O Brasil tem um evidente problema na oferta, que é anterior a atual crise europeia, mas que pode ser agravada por ela. Alguma desvalorização cambial, dinheiro barato do BNDES, mais intervenção governamental e confeitos tributários não são mais capazes de mover decisivamente o investimento. A combinação da crise e das nossas limitações locais resulta num peso considerável para os próximos anos.
No último artigo publicado neste espaço (Na crise, a indústria global se movimenta), mencionei o efeito dos problemas no Japão, decorrentes do tsunami e do acidente nuclear, sobre certas cadeias produtivas, levando a uma decisão de elevar os estoques mínimos de determinados insumos. Pois bem, ainda não houve tempo para grandes ações práticas, e as enormes enchentes na Tailândia estão produzindo um novo choque de oferta, especialmente na área automotiva e de discos rígidos para computadores. A Tailândia concentra 30% da capacidade mundial destes últimos produtos. Toyota e Honda suspenderam as projeções de resultados até terem melhor avaliação dos efeitos sobre sua produção.

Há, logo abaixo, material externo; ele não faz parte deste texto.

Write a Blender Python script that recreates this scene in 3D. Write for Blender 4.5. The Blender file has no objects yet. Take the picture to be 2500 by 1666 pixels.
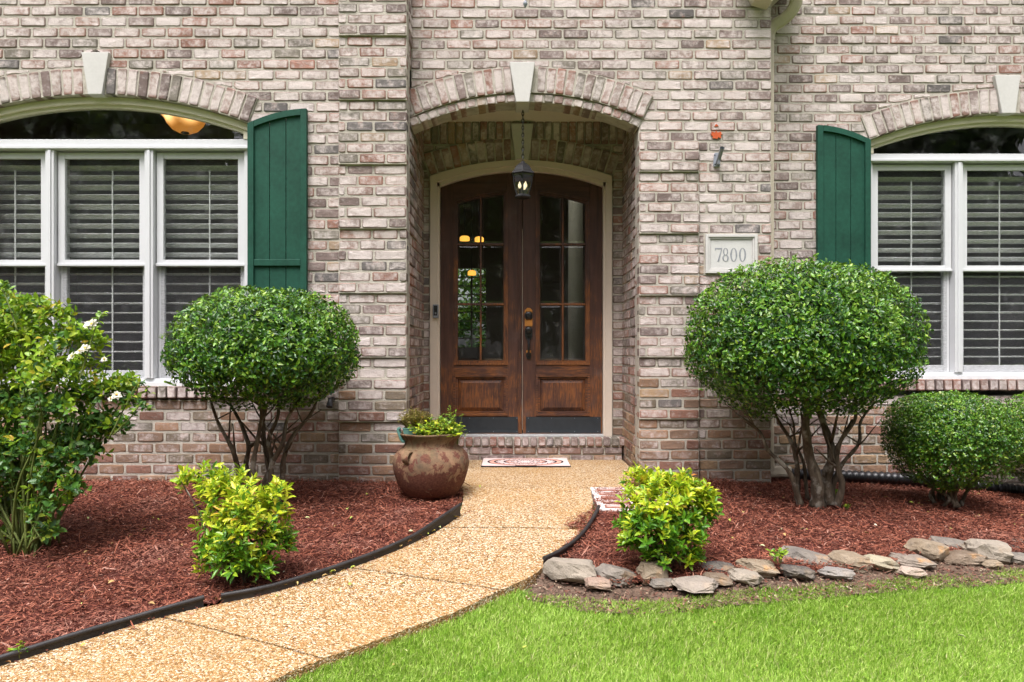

Acaso. Fernanda Montenegro, em bela atuação, abre o texto Viver sem tempos mortos, dizendo que somos comandados pelo acaso. Ninguém poderia imaginar o tiro da Grécia no acordo europeu que havia acabado de ser concluído. As razões para pessimismo com a região se avolumam.
Lição. A quebra da corretora MF Global, liderada por um ex-craque da Goldman Sachs, mostrou que pelo menos parte de Wall Street não aprendeu nada com a crise. A empresa tinha US$ 44,44 bilhões de dívida para US$ 1,4 bilhão de capital. Uma alavancagem de 32 vezes, na volatilidade do mundo de hoje, é uma maluquice, a qualquer critério, quanto mais para especular quanto ao futuro do sul da Europa. Para completar o serviço, até hoje algumas centenas de milhões de dólares de clientes ainda não haviam sido localizados. O caso revelou que os reguladores americanos ainda estão muito atrás das necessidades do mundo de hoje.
Finalmente, mostrou também que o setor financeiro global ainda está muito grande para o PIB atual e futuro do mundo rico; vai ter de encolher bem mais.